"Drogi Panie Mateuszu". List Giertycha do premiera

"Drogi Panie Mateuszu". List Giertycha do premiera

Dodano: 
Roman Giertych
Roman Giertych Źródło: PAP / Rafał Guz
"Przepraszam za tak poufały ton, który nie koresponduje z godnością Pańskiego urzędu, ale obydwaj wiemy, że ta przeszkoda wkrótce zaniknie" – pisze do premiera Mateusza Morawieckiego mecenas Roman Giertych.

"List do premiera Morawieckiego z rezygnacją. Drogi Panie Mateuszu!" – rozpoczyna swój wpis na Facebooku były wicepremier.

"Panie Premierze! Przez trzy ostatnie lata z godnością pełniłem rolę doradcy i piewcy dobrej zmiany. Pouczałem, tłumaczyłem, radziłem i broniłem. Opisałem żarliwą tę obronę w książce 'W obronie Konstytucji'. Może pan ją kupić w księgarniach. Dzisiaj jednak stanąłem przed zadaniem, które mnie przerasta. Uporządkujmy fakty" – pisze Giertych.

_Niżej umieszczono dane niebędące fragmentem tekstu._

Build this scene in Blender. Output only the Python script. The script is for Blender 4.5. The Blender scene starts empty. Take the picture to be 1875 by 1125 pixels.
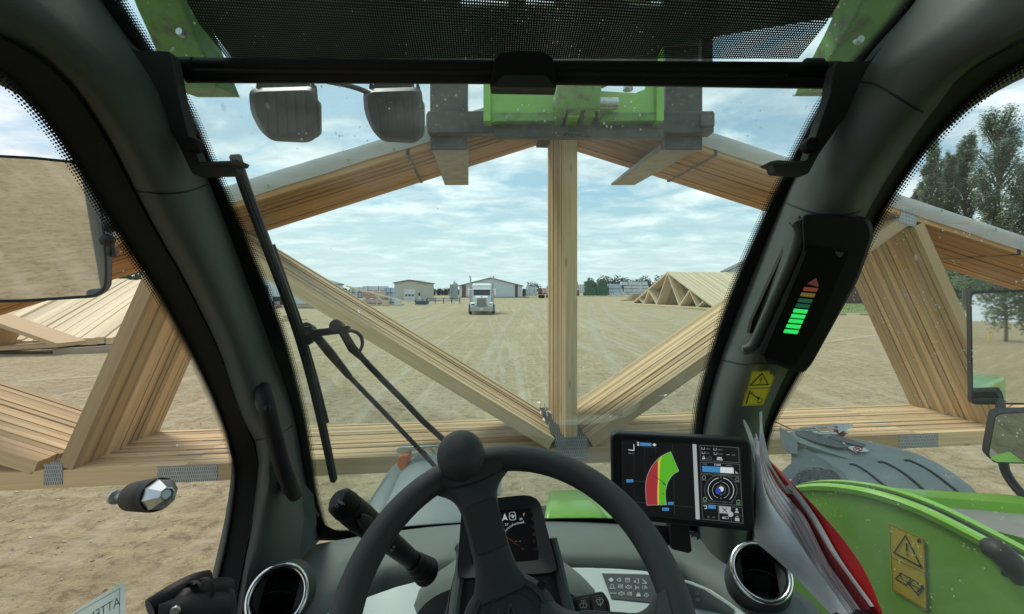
import bpy, bmesh, math, random
from mathutils import Vector, Matrix
from mathutils.bvhtree import BVHTree
random.seed(11)
R = math.radians
C = bpy.context.scene.collection
SC = bpy.context.scene

# ------------------------------------------------------------------ camera
HC, F, CX, HY = 2.63, 750.0, 937.5, 530.0      # eye height; focal length, centre column and horizon row in photo pixels
cam = bpy.data.cameras.new('camera')
camera = bpy.data.objects.new('camera', cam)
C.objects.link(camera)
camera.location = (0, 0, HC)
camera.rotation_euler = (R(90), 0, 0)
cam.sensor_width = 36
cam.lens = 36 * F / 1875
cam.shift_y = (HY - 562.5) / 1875
cam.clip_start = 0.02
cam.clip_end = 3000
SC.camera = camera

# ------------------------------------------------------------------ world
SUN_EL, SUN_AZ = R(52), R(-40)                   # azimuth from +Y, clockwise
w = bpy.data.worlds.new('World')
SC.world = w
w.use_nodes = True
nt = w.node_tree
nt.nodes.clear()
N = nt.nodes.new
L = nt.links.new
out = N('ShaderNodeOutputWorld')
bg = N('ShaderNodeBackground')
bg.inputs['Strength'].default_value = 0.088
sky = N('ShaderNodeTexSky')
sky.sky_type = 'NISHITA'
sky.sun_disc = False
sky.sun_elevation = SUN_EL
sky.sun_rotation = SUN_AZ
sky.air_density = 1.3
sky.dust_density = 2.0
tc = N('ShaderNodeTexCoord')
sep = N('ShaderNodeSeparateXYZ')
L(tc.outputs['Generated'], sep.inputs[0])
def wmath(op, a, b=None, clamp=False):
    n = N('ShaderNodeMath')
    n.operation = op
    n.use_clamp = clamp
    for i, v in enumerate((a, b)):
        if v is None: continue
        if isinstance(v, (int, float)): n.inputs[i].default_value = v
        else: L(v, n.inputs[i])
    return n.outputs[0]
zc = wmath('MAXIMUM', sep.outputs['Z'], 0.0)
zd = wmath('ADD', zc, 0.13)
cx_ = wmath('DIVIDE', sep.outputs['X'], zd)
cy_ = wmath('DIVIDE', sep.outputs['Y'], zd)
comb = N('ShaderNodeCombineXYZ')
L(cx_, comb.inputs[0]); L(cy_, comb.inputs[1])
def wnoise(scale, detail, rough, dist, sx=1.0, off=0.0):
    m = N('ShaderNodeMapping')
    m.inputs['Scale'].default_value = (sx, 1, 1)
    m.inputs['Rotation'].default_value = (0, 0, R(12))
    m.inputs['Location'].default_value = (off, off * .7, 0)
    L(comb.outputs[0], m.inputs[0])
    n = N('ShaderNodeTexNoise')
    n.inputs['Scale'].default_value = scale
    n.inputs['Detail'].default_value = detail
    n.inputs['Roughness'].default_value = rough
    n.inputs['Distortion'].default_value = dist
    L(m.outputs[0], n.inputs['Vector'])
    return n.outputs['Fac']
big = wnoise(1.1, 5, .55, .3, .8, 3.1)
mid = wnoise(3.1, 9, .60, .35, .75, 7.7)
cov = wmath('ADD', wmath('MULTIPLY', big, .40), wmath('MULTIPLY', mid, .60))
ramp = N('ShaderNodeValToRGB')
ramp.color_ramp.elements[0].position = .425
ramp.color_ramp.elements[0].color = (0, 0, 0, 1)
ramp.color_ramp.elements[1].position = .58
ramp.color_ramp.elements[1].color = (1, 1, 1, 1)
L(cov, ramp.inputs[0])
shade = wnoise(2.6, 6, .6, .2, .7, 1.3)
sr = N('ShaderNodeValToRGB')
sr.color_ramp.elements[0].position = .36
sr.color_ramp.elements[0].color = (4.2, 5.0, 5.5, 1)
sr.color_ramp.elements[1].position = .60
sr.color_ramp.elements[1].color = (8.4, 8.7, 8.7, 1)
L(shade, sr.inputs[0])
blue = N('ShaderNodeMix'); blue.data_type = 'RGBA'
blue.inputs['Factor'].default_value = .7
L(sky.outputs[0], blue.inputs['A'])
blue.inputs['B'].default_value = (2.6, 4.3, 5.3, 1)
m1 = N('ShaderNodeMix'); m1.data_type = 'RGBA'
L(wmath('MULTIPLY', ramp.outputs[0], .92), m1.inputs['Factor'])
L(blue.outputs['Result'], m1.inputs['A']); L(sr.outputs[0], m1.inputs['B'])
# pale band of distant air at the horizon
hz = N('ShaderNodeValToRGB')
hz.color_ramp.elements[0].position = 0.0
hz.color_ramp.elements[0].color = (.85, .85, .85, 1)
hz.color_ramp.elements[1].position = .22
hz.color_ramp.elements[1].color = (0, 0, 0, 1)
L(zc, hz.inputs[0])
m2 = N('ShaderNodeMix'); m2.data_type = 'RGBA'
L(hz.outputs[0], m2.inputs['Factor'])
L(m1.outputs['Result'], m2.inputs['A'])
m2.inputs['B'].default_value = (5.5, 6.4, 6.5, 1)
L(m2.outputs['Result'], bg.inputs[0])
L(bg.outputs[0], out.inputs[0])

# ------------------------------------------------------------------ sun behind thin cloud
sl = bpy.data.lights.new('sun', 'SUN')
sl.energy = 1.5
sl.angle = R(14)
sl.color = (1.0, .95, .87)
sun = bpy.data.objects.new('sun', sl)
C.objects.link(sun)
sd = Vector((math.sin(SUN_AZ) * math.cos(SUN_EL), math.cos(SUN_AZ) * math.cos(SUN_EL), math.sin(SUN_EL)))
sun.rotation_euler = sd.to_track_quat('Z', 'Y').to_euler()
sun.location = (0, 0, 60)

SC.view_settings.view_transform = 'Standard'
SC.view_settings.look = 'None'
SC.view_settings.gamma = 1
SC.view_settings.use_curve_mapping = False
SC.view_settings.exposure = 0.75
SC.render.engine = 'CYCLES'
SC.cycles.use_denoising = True
SC.cycles.max_bounces = 8
SC.cycles.transparent_max_bounces = 24
SC.cycles.sample_clamp_indirect = 6
SC.cycles.caustics_reflective = False
SC.cycles.caustics_refractive = False

# ------------------------------------------------------------------ geometry helpers
def V(*a): return Vector(a)
def P(px, py, Y):
    """the place at distance Y that the photo shows at pixel (px, py)"""
    return Vector(((px - CX) / F * Y, Y, HC - (py - HY) / F * Y))
def PX(px, py, X): return P(px, py, X * F / (px - CX))
def G(px, py): return P(px, py, F * HC / (py - HY))          # on the ground
def Yw(py): return 0.885 / (1 - 0.000627 * (py - HY))          # the raked windscreen
def W(px, py, off=0.0): return P(px, py, Yw(py) + off)
def lerp(a, b, t): return a + (b - a) * t
def sst(a, b, x):
    t = max(0, min(1, (x - a) / (b - a)))
    return t * t * (3 - 2 * t)
def poly_at(pts, n):
    """n points evenly spread over a polyline (2-D or 3-D tuples)"""
    d = [0]
    for a, b in zip(pts, pts[1:]): d.append(d[-1] + math.dist(a, b))
    res = []
    for i in range(n):
        s = d[-1] * i / (n - 1)
        k = 0
        while k < len(d) - 2 and d[k + 1] < s: k += 1
        t = (s - d[k]) / max(1e-9, d[k + 1] - d[k])
        res.append(tuple(x + (y - x) * t for x, y in zip(pts[k], pts[k + 1])))
    return res
def smooth_poly(pts, it=2):
    for _ in range(it):
        q = [pts[0]]
        for a, b in zip(pts, pts[1:]):
            q.append(tuple(.75 * x + .25 * y for x, y in zip(a, b)))
            q.append(tuple(.25 * x + .75 * y for x, y in zip(a, b)))
        q.append(pts[-1])
        pts = q
    return pts
def round_poly(pts, r, n=4):
    """a 2-D polygon with its corners rounded by about r"""
    q = []
    m = len(pts)
    for i in range(m):
        p0, p1, p2 = Vector(pts[i - 1]), Vector(pts[i]), Vector(pts[(i + 1) % m])
        d0, d2 = (p0 - p1), (p2 - p1)
        rr = min(r, d0.length * .45, d2.length * .45)
        a, b = p1 + d0.normalized() * rr, p1 + d2.normalized() * rr
        for k in range(n + 1):
            t = k / n
            q.append(tuple((1 - t) ** 2 * a + 2 * t * (1 - t) * p1 + t * t * b))
    return q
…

Dalej przedstawia kalendarium afery wokół Komisji Nadzoru Finansowego. Pisze m.in. o "planie Zdzisława", przegłosowaniu poprawki do tzw. ustawy o przejmowaniu banków i taśmie miliardera Leszka Czarneckiego, która doprowadziła do dymisji szefa KNF, Marka Ch.

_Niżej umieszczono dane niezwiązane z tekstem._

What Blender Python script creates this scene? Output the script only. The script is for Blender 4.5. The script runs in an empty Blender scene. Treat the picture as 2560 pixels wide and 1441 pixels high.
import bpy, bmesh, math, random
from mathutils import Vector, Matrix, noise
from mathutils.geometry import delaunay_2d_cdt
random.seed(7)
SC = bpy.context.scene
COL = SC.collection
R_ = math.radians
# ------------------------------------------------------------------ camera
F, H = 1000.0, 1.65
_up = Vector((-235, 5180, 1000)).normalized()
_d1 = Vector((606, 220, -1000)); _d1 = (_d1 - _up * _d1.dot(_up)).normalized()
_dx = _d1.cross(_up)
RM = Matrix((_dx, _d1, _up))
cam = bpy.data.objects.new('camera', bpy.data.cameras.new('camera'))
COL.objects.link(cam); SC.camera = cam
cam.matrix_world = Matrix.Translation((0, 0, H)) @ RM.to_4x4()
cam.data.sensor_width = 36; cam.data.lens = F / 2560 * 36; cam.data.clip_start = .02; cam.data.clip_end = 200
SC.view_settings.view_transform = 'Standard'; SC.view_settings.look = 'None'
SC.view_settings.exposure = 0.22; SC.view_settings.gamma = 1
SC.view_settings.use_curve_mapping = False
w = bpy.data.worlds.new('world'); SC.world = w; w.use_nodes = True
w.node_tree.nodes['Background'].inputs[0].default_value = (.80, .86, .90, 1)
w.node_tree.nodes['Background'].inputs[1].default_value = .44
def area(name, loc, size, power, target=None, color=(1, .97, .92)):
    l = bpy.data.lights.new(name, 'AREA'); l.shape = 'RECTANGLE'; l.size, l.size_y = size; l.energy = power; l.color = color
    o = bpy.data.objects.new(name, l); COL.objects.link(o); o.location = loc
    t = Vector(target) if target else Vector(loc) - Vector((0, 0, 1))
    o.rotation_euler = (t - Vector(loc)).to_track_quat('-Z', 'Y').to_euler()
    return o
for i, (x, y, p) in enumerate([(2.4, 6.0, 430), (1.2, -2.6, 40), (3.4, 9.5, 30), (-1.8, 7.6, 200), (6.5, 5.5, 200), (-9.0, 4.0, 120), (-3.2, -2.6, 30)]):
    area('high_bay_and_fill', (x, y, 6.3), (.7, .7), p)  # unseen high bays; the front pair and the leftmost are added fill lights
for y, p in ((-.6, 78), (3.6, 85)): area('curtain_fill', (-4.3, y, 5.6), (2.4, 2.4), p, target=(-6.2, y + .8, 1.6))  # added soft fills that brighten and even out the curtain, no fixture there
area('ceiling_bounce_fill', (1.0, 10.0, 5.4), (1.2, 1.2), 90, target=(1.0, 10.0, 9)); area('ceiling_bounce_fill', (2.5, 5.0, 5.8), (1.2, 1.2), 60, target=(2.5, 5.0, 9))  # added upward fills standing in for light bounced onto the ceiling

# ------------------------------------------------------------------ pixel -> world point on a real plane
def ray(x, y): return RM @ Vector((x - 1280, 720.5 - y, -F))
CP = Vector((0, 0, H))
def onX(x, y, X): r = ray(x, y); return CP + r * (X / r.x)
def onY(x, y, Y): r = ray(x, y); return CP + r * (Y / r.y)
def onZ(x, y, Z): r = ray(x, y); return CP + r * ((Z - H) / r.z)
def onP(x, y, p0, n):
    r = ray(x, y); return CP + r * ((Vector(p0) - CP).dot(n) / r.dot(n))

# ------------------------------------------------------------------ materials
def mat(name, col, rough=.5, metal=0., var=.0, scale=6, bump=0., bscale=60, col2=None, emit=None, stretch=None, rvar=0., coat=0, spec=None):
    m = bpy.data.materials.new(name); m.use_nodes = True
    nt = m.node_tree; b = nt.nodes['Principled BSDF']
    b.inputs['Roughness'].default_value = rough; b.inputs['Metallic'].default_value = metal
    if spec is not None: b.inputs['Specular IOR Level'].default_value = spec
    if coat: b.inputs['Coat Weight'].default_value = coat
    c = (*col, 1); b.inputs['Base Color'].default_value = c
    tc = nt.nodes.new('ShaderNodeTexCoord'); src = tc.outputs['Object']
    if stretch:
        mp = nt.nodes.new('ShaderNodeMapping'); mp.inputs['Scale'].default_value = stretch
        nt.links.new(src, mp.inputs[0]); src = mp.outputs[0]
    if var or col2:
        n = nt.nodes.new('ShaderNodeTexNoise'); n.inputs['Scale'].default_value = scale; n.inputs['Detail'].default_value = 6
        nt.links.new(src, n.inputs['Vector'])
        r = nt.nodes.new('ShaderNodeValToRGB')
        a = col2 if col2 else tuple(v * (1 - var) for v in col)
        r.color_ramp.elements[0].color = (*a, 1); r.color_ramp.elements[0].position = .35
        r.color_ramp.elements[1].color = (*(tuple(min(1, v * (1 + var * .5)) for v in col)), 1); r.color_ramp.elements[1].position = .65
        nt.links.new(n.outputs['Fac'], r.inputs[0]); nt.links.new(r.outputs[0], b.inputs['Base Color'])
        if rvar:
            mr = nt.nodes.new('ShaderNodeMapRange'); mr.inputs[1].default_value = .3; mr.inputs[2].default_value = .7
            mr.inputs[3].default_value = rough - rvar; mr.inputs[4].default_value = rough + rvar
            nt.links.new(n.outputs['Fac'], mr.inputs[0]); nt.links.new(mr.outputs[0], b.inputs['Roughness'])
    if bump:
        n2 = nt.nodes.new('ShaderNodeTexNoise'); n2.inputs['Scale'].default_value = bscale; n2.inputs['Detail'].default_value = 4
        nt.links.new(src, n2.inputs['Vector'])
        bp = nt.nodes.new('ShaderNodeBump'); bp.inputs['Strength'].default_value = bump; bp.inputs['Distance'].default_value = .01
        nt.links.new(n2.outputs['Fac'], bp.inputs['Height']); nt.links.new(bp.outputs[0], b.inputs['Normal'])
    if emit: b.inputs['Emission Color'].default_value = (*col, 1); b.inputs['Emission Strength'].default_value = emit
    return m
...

"Tak panie premierze. W świetle zaistniałych faktów muszę złożyć rezygnację z roli piewcy 'dobrej zmiany'" – zwraca się do Morawieckiego Giertych.

"Tego się bowiem nie da w żaden sposób wytłumaczyć. Bolszewicy nacjonalizowali mienie prywatne. Ale nawet oni proces uwłaszczenia nomenklatury na znacjonalizowanym majątku rozkładali na lata. Od Pana bolszewicy powinni uczyć się radykalizmu w realizacji walki z kułakami i wspieraniu tych elementów w społeczeństwie, które najlepiej przystosowują się do nowej władzy" – stwierdza mecenas.

"Pana były już życzliwy, Roman Giertych. PS Resztę Panu wyjaśnię podczas naszego rychłego spotkania..." – kończy swój list były wicepremier.